In the present case, the parties agree that New York law is controlling, and that Drexel Burnham Lambert Group, Inc. v. Vigilant Insurance Co., 595 N.Y.S.2d 999, 157 Misc.2d 198 (1993) sets forth the applicable New York public policy. Investment bank Drexel Burnham sought insurance coverage after pleading guilty to mail and securities fraud and paying $650 million in criminal and civil penalties stemming from the illegal acts of its employees. Drexel Burnham, 595 N.Y.S.2d at 1010, 157 Misc.2d at 213-14. In finding for the insurers, the court held:

"It is long standing public policy that `no one shall be permitted to profit by his own fraud, or to take advantage of his own wrong, or to found any claim upon his own iniquity, or to acquire property by his own crime.' [Citation.] It is basic law that when parties are in particeps criminis, there is to be no indemnification for a culpable party. [Citation.]
* * *
*476 Indemnification from insurers for admitted criminal conduct cannot be permitted. [It is] barred by considerations of public policy." Drexel Burnham, 595 N.Y.S.2d at 1010, 157 Misc.2d at 213-14.

In the present case, as discussed above, the USAO charged plaintiff with misprision of felony under 18 U.S.C. § 4 (1994), alleging that plaintiff knowingly concealed the felony fraud of its client, SBU. The misprision statute provides:

"Misprision of felony
Whoever, having knowledge of the actual commission of a felony cognizable by a court of the United States, conceals and does not as soon as possible make known the same to some judge or other person in civil or military authority under the United States, shall be fined under this title or imprisoned not more than three years, or both." 18 U.S.C. § 4 (1994).

As discussed, in response to the charge of misprision of felony, the parties entered into a PTD agreement deferring prosecution. The parties also stipulated: that plaintiff was aware of SBU's fraud relating to SBU's use of clients' settlement funds to purchase and operate a grocery store chain instead of to purchase United States Treasury obligations; that plaintiff knew that the receipt and use of the funds to purchase and operate the grocery store chain resulted in taxable income to SBU and that SBU and Gibson had failed to report that income to the IRS; and that in January 1998, plaintiff responded to an IRS request for documents, but failed to report therein that Gibson had committed attempted tax evasion by investing the settlement funds in grocery stores instead of United States Treasury instruments. Plaintiff's vice-chairman expressly affirmed the stipulation of facts in open court.

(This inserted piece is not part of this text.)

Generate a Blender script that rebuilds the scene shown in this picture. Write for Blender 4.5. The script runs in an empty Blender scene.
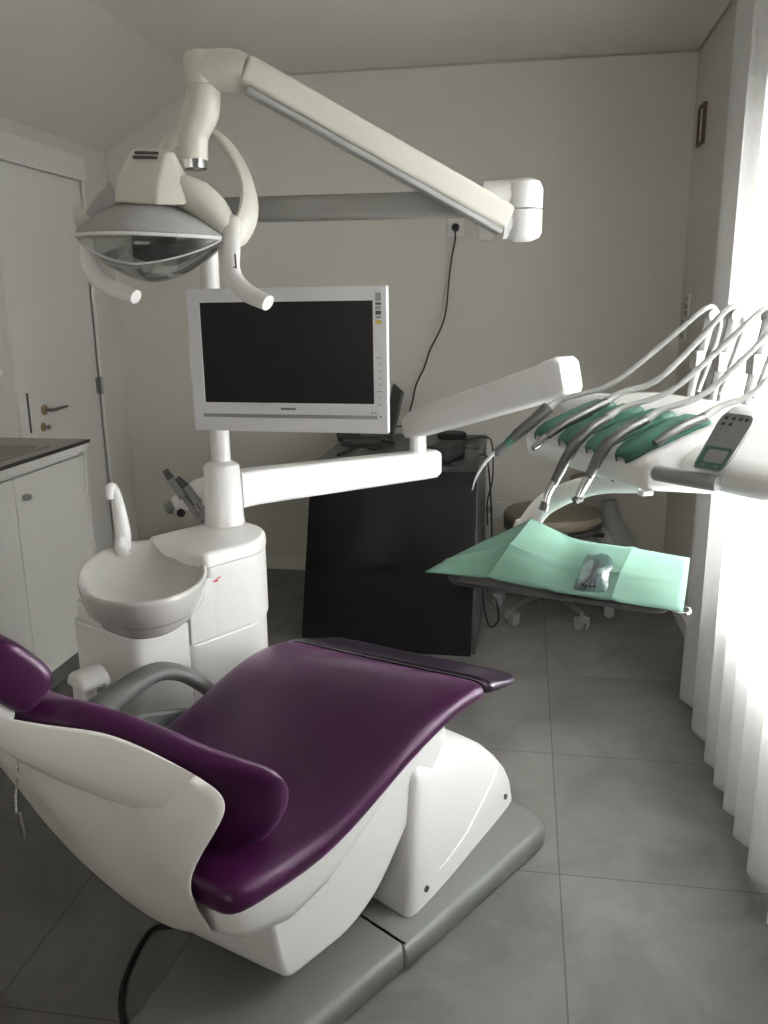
import bpy, bmesh, math, random
from math import sin, cos, radians, pi, sqrt
from mathutils import Vector, Matrix
random.seed(7)
SC = bpy.context.scene
COL = SC.collection
V = Vector

# ------------------------------------------------------------------ camera and survey helpers
F_PX, YAW, PITCH, ROLL, CAM_Z = 833.17, .16664, .24597, -.013105, 1.437
O = V((0, 0, CAM_Z))

def ray(px, py):
    x = px - 384; y = 512 - py
    c, s = cos(ROLL), sin(ROLL)
    x, y = c*x - s*y, s*x + c*y
    fw = F_PX*cos(PITCH) + y*sin(PITCH); up = y*cos(PITCH) - F_PX*sin(PITCH)
    return V((x*cos(YAW) - fw*sin(YAW), x*sin(YAW) + fw*cos(YAW), up))
def atz(px, py, z): r = ray(px, py); return O + r*((z - CAM_Z)/r.z)
def aty(px, py, y): r = ray(px, py); return O + r*(y/r.y)
def atx(px, py, x): r = ray(px, py); return O + r*(x/r.x)
def atplane(px, py, P, d):
    n = V((-d[1], d[0], 0)); r = ray(px, py)
    return O + r*((V((P[0], P[1], 0)) - V((0, 0, 0))).dot(n)/r.dot(n))

cd = bpy.data.cameras.new('camera'); cam = bpy.data.objects.new('camera', cd); COL.objects.link(cam)
cd.sensor_fit = 'VERTICAL'; cd.sensor_height = 36; cd.lens = F_PX/1024*36; cd.clip_start = .02
zc = -ray(384, 512).normalized(); xc = (ray(484, 512) - ray(384, 512)).normalized(); yc = zc.cross(xc)
cam.matrix_world = Matrix(((xc.x, yc.x, zc.x, 0), (xc.y, yc.y, zc.y, 0), (xc.z, yc.z, zc.z, CAM_Z), (0, 0, 0, 1)))
SC.camera = cam

# ------------------------------------------------------------------ materials
def mat(name, col, rough=.5, metal=0, spec=.5, bump=0, bscale=60, var=0, vscale=6, coat=0, alpha_glass=None, emit=None):
    m = bpy.data.materials.new(name); m.use_nodes = True
    nt = m.node_tree; N = nt.nodes; L = nt.links
    b = N['Principled BSDF']
    b.inputs['Base Color'].default_value = (*col, 1); b.inputs['Roughness'].default_value = rough
    b.inputs['Metallic'].default_value = metal; b.inputs['Specular IOR Level'].default_value = spec
    b.inputs['Coat Weight'].default_value = coat
    tc = N.new('ShaderNodeTexCoord')
    if var:
        t = N.new('ShaderNodeTexNoise'); t.inputs['Scale'].default_value = vscale; t.inputs['Detail'].default_value = 5
        L.new(tc.outputs['Object'], t.inputs['Vector'])
        r = N.new('ShaderNodeMapRange'); r.inputs['From Min'].default_value = .3; r.inputs['From Max'].default_value = .7
        r.inputs['To Min'].default_value = 1 - var; r.inputs['To Max'].default_value = 1 + var
        L.new(t.outputs['Fac'], r.inputs['Value'])
        mx = N.new('ShaderNodeVectorMath'); mx.operation = 'SCALE'; mx.inputs[0].default_value = col
        L.new(r.outputs['Result'], mx.inputs['Scale']); L.new(mx.outputs['Vector'], b.inputs['Base Color'])
    if bump:
        t = N.new('ShaderNodeTexNoise'); t.inputs['Scale'].default_value = bscale; t.inputs['Detail'].default_value = 4
        L.new(tc.outputs['Object'], t.inputs['Vector'])
        bp = N.new('ShaderNodeBump'); bp.inputs['Strength'].default_value = bump; bp.inputs['Distance'].default_value = .01
        L.new(t.outputs['Fac'], bp.inputs['Height']); L.new(bp.outputs['Normal'], b.inputs['Normal'])
    return m

def clear_mat(name, tint, gloss_rough=.08, base=.08, extra=.5):
    m = bpy.data.materials.new(name); m.use_nodes = True
    nt = m.node_tree; N = nt.nodes; L = nt.links; N.remove(N['Principled BSDF'])
    out = N['Material Output']
    tr = N.new('ShaderNodeBsdfTransparent'); tr.inputs[0].default_value = (*tint, 1)
    gl = N.new('ShaderNodeBsdfGlossy'); gl.inputs['Roughness'].default_value = gloss_rough
    fr = N.new('ShaderNodeLayerWeight'); fr.inputs[0].default_value = .35
    ma = N.new('ShaderNodeMath'); ma.operation = 'MULTIPLY_ADD'; ma.inputs[1].default_value = extra; ma.inputs[2].default_value = base
    L.new(fr.outputs['Facing'], ma.inputs[0])
    mx = N.new('ShaderNodeMixShader'); L.new(ma.outputs[0], mx.inputs[0]); L.new(tr.outputs[0], mx.inputs[1]); L.new(gl.outputs[0], mx.inputs[2])
    L.new(mx.outputs[0], out.inputs['Surface'])
    return m

def curtain_mat():
    m = bpy.data.materials.new('sheer_fabric'); m.use_nodes = True
    nt = m.node_tree; N = nt.nodes; L = nt.links; N.remove(N['Principled BSDF']); out = N['Material Output']
    tc = N.new('ShaderNodeTexCoord'); w = N.new('ShaderNodeTexNoise'); w.inputs['Scale'].default_value = 40
    L.new(tc.outputs['Object'], w.inputs['Vector'])
    cr = N.new('ShaderNodeMapRange'); cr.inputs['To Min'].default_value = .78; cr.inputs['To Max'].default_value = .88
    L.new(w.outputs['Fac'], cr.inputs['Value'])
    cb = N.new('ShaderNodeCombineColor')
    for i in range(3): L.new(cr.outputs['Result'], cb.inputs[i])
    d = N.new('ShaderNodeBsdfDiffuse'); t = N.new('ShaderNodeBsdfTranslucent')
    L.new(cb.outputs[0], d.inputs['Color']); L.new(cb.outputs[0], t.inputs['Color'])
    a = N.new('ShaderNodeMixShader'); a.inputs[0].default_value = .52
    L.new(d.outputs[0], a.inputs[1]); L.new(t.outputs[0], a.inputs[2]); tp = N.new('ShaderNodeBsdfTransparent'); a2 = N.new('ShaderNodeMixShader'); a2.inputs[0].default_value = .14
    L.new(a.outputs[0], a2.inputs[1]); L.new(tp.outputs[0], a2.inputs[2]); L.new(a2.outputs[0], out.inputs['Surface'])
    return m

def floor_mat():
    m = bpy.data.materials.new('concrete_tiles'); m.use_nodes = True
    nt = m.node_tree; N = nt.nodes; L = nt.links; b = N['Principled BSDF']; b.inputs['Specular IOR Level'].default_value = .3
    tc = N.new('ShaderNodeTexCoord'); mp = N.new('ShaderNodeMapping'); mp.inputs['Location'].default_value = (-.1265 + 6, -.105 + 6, 0)
    L.new(tc.outputs['Object'], mp.inputs['Vector'])
    br = N.new('ShaderNodeTexBrick'); br.offset = 0; br.inputs['Scale'].default_value = 1
    br.inputs['Brick Width'].default_value = .6; br.inputs['Row Height'].default_value = .6
    br.inputs['Mortar Size'].default_value = .0022; br.inputs['Mortar Smooth'].default_value = .2; br.inputs['Bias'].default_value = 0
    br.inputs['Color1'].default_value = (.150, .146, .137, 1); br.inputs['Color2'].default_value = (.172, .167, .156, 1)
    br.inputs['Mortar'].default_value = (.088, .085, .080, 1)
    L.new(mp.outputs[0], br.inputs['Vector'])
    n1 = N.new('ShaderNodeTexNoise'); n1.inputs['Scale'].default_value = 3.2; n1.inputs['Detail'].default_value = 8; n1.inputs['Roughness'].default_value = .62
    n1.inputs['Distortion'].default_value = .6
    L.new(tc.outputs['Object'], n1.inputs['Vector'])
    r = N.new('ShaderNodeMapRange'); r.inputs['From Min'].default_value = .3; r.inputs['From Max'].default_value = .72
    r.inputs['To Min'].default_value = .74; r.inputs['To Max'].default_value = 1.38; L.new(n1.outputs['Fac'], r.inputs['Value'])
    mx = N.new('ShaderNodeVectorMath'); mx.operation = 'SCALE'; L.new(br.outputs['Color'], mx.inputs[0]); L.new(r.outputs['Result'], mx.inputs['Scale'])
    L.new(mx.outputs['Vector'], b.inputs['Base Color'])
    r2 = N.new('ShaderNodeMapRange'); r2.inputs['To Min'].default_value = .5; r2.inputs['To Max'].default_value = .68
    L.new(n1.outputs['Fac'], r2.inputs['Value']); L.new(r2.outputs['Result'], b.inputs['Roughness'])
    bp = N.new('ShaderNodeBump'); bp.inputs['Strength'].default_value = .25; bp.inputs['Distance'].default_value = .004; bp.invert = True
    L.new(br.outputs['Fac'], bp.inputs['Height']); L.new(bp.outputs[0], b.inputs['Normal'])
    return m

M = dict(
    wall=mat('wall_paint', (.595, .568, .52), .9, bump=.03, bscale=90, var=.015, vscale=2),
    ceil=mat('ceiling_paint', (.66, .635, .585), .9, var=.01),
    trimw=mat('white_lacquer', (.66, .645, .61), .45, var=.01),
    shadowgap=mat('ceiling_joint', (.40, .39, .37), .9),
    white=mat('white_plastic', (.87, .86, .85), .28, var=.012, vscale=3),
    cream=mat('cream_plastic', (.66, .645, .575), .35, var=.015, vscale=4),
    lampgrey=mat('lamp_grey_plastic', (.40, .40, .395), .4, var=.01),
    shell=mat('shell_plastic', (.74, .715, .675), .35, bump=.02, bscale=160, var=.012),
    purple=mat('purple_leatherette', (.042, .005, .037), .34, bump=.02, bscale=260, var=.04, vscale=9, spec=.45, coat=.08),
    purple_dark=mat('foot_leatherette', (.030, .016, .036), .25, bump=.02, bscale=120, var=.04, spec=.6),
    greybase=mat('grey_base_plastic', (.16, .165, .155), .42, bump=.02, bscale=200, var=.02),
    greyarm=mat('grey_armrest_rubber', (.16, .165, .16), .45, var=.03),
    ceramic=mat('spittoon_ceramic', (.62, .61, .585), .16, var=.02, vscale=5, coat=.3),
    greymid=mat('grey_plastic', (.30, .31, .30), .45, var=.02),
    greydark=mat('dark_grey_plastic', (.07, .07, .07), .45, var=.03),
    black=mat('black_gloss', (.006, .006, .006), .22, var=.1, spec=.4),
    blackm=mat('black_matte', (.012, .012, .012), .6, var=.1),
    desktop=mat('black_desk_top', (.035, .036, .035), .3, var=.1),
    screen=mat('screen_panel', (.006, .006, .006), .38, var=.05, spec=.3),
    bezel=mat('monitor_plastic', (.70, .70, .72), .4, var=.01),
    chrome=mat('chrome', (.72, .72, .72), .18, metal=1, var=.03),
    steel=mat('brushed_steel', (.36, .35, .335), .35, metal=1, bump=.03, bscale=200, var=.05),
    brass=mat('brass', (.42, .33, .18), .3, metal=1, var=.08),
    toolsteel=mat('handpiece_metal', (.17, .17, .165), .35, metal=.8, var=.06),
    whip=mat('whip_arm_plastic', (.17, .17, .165), .45, var=.03), pulley=mat('pulley_plastic', (.30, .30, .29), .4, var=.03), shadedarm=mat('shaded_grey_arm', (.27, .265, .25), .5, var=.02),  # last one: horizontal lamp arm, its shade painted in as a darker grey
    hose=mat('grey_hose_rubber', (.30, .30, .285), .45, var=.03, vscale=20),
    matgreen=mat('green_silicone', (.035, .125, .085), .5, bump=.05, bscale=150, var=.06),
    cloth=mat('mint_tray_paper', (.175, .325, .255), .85, bump=.15, bscale=300, var=.04, vscale=12),
    padface=mat('keypad_membrane', (.34, .37, .36), .4, var=.02),
    padgreen=mat('keypad_green', (.10, .22, .17), .4, var=.02),
    lcd=mat('keypad_display', (.40, .41, .39), .3, var=.02),
    stool=mat('beige_leatherette', (.20, .17, .125), .5, bump=.04, bscale=200, var=.05),
    red=mat('red_mark', (.45, .03, .05), .5, var=.02),
    yellow=mat('sticker_yellow', (.6, .42, .08), .5, var=.02),
    frame=mat('brown_wood_frame', (.10, .055, .035), .5, var=.15, vscale=30),
    paper=mat('picture_paper', (.55, .53, .50), .8, var=.05),
    countertop=mat('pale_worktop', (.32, .31, .29), .4, var=.03),
    darkedge=mat('dark_worktop_edge', (.03, .028, .025), .5, var=.05),
    plinth=mat('grey_plinth', (.12, .12, .115), .5, var=.05),
    alu=mat('white_aluminium', (.7, .7, .7), .4, var=.02),
    clear=clear_mat('clear_lens', (.93, .94, .93), .05, .06, .5),
    glass=clear_mat('window_glass', (.95, .97, .96), .02, .03, .3),
    pouch=clear_mat('clear_pouch', (.74, .79, .86), .14, .07, .35),
    mirror=mat('lamp_reflector', (.92, .92, .90), .22, metal=.45, var=.03),
    curtain=curtain_mat(), floor=floor_mat(),
)
for k_ in ('purple',):
    b_ = M[k_].node_tree.nodes['Principled BSDF']
    b_.inputs['Sheen Weight'].default_value = .22; b_.inputs['Sheen Roughness'].default_value = .35; b_.inputs['Sheen Tint'].default_value = (.62, .22, .62, 1)
    b_.inputs['Specular Tint'].default_value = (1, .82, 1, 1)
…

Taken together, the stipulation of facts pursuant to the PTD agreement shows that plaintiff engaged in conduct which constituted misprision of felony by knowingly concealing the felony fraud of its client, SBU. Under New York public policy, as set forth in Drexel Burnham, indemnification for such criminal conduct is barred by public policy.

Plaintiff contends that the conduct admitted in the stipulation was not plaintiff's, but rather only that of plaintiff's St. Louis office. Plaintiff's contention is without merit, where the PTD agreement states that it was executed based on plaintiff's "accepting responsibility for your [plaintiff's] behavior as set forth in the `Stipulation of Facts' and by your authorized signature on this Agreement." Moreover, the district court asked plaintiff's vice-chairman, Mr. Weisbaum, "What I want to be sure, though, from you while you are here, do you understand that, first of all, you are binding * * * in this case BDO Seidman, LLP?" Mr. Weisbaum responded, "I do, your Honor."

Accordingly, we affirm the January 12, 2004, and October 3, 2006, dismissal orders.

Affirmed.

NEVILLE, P.J., and MURPHY, J., concur.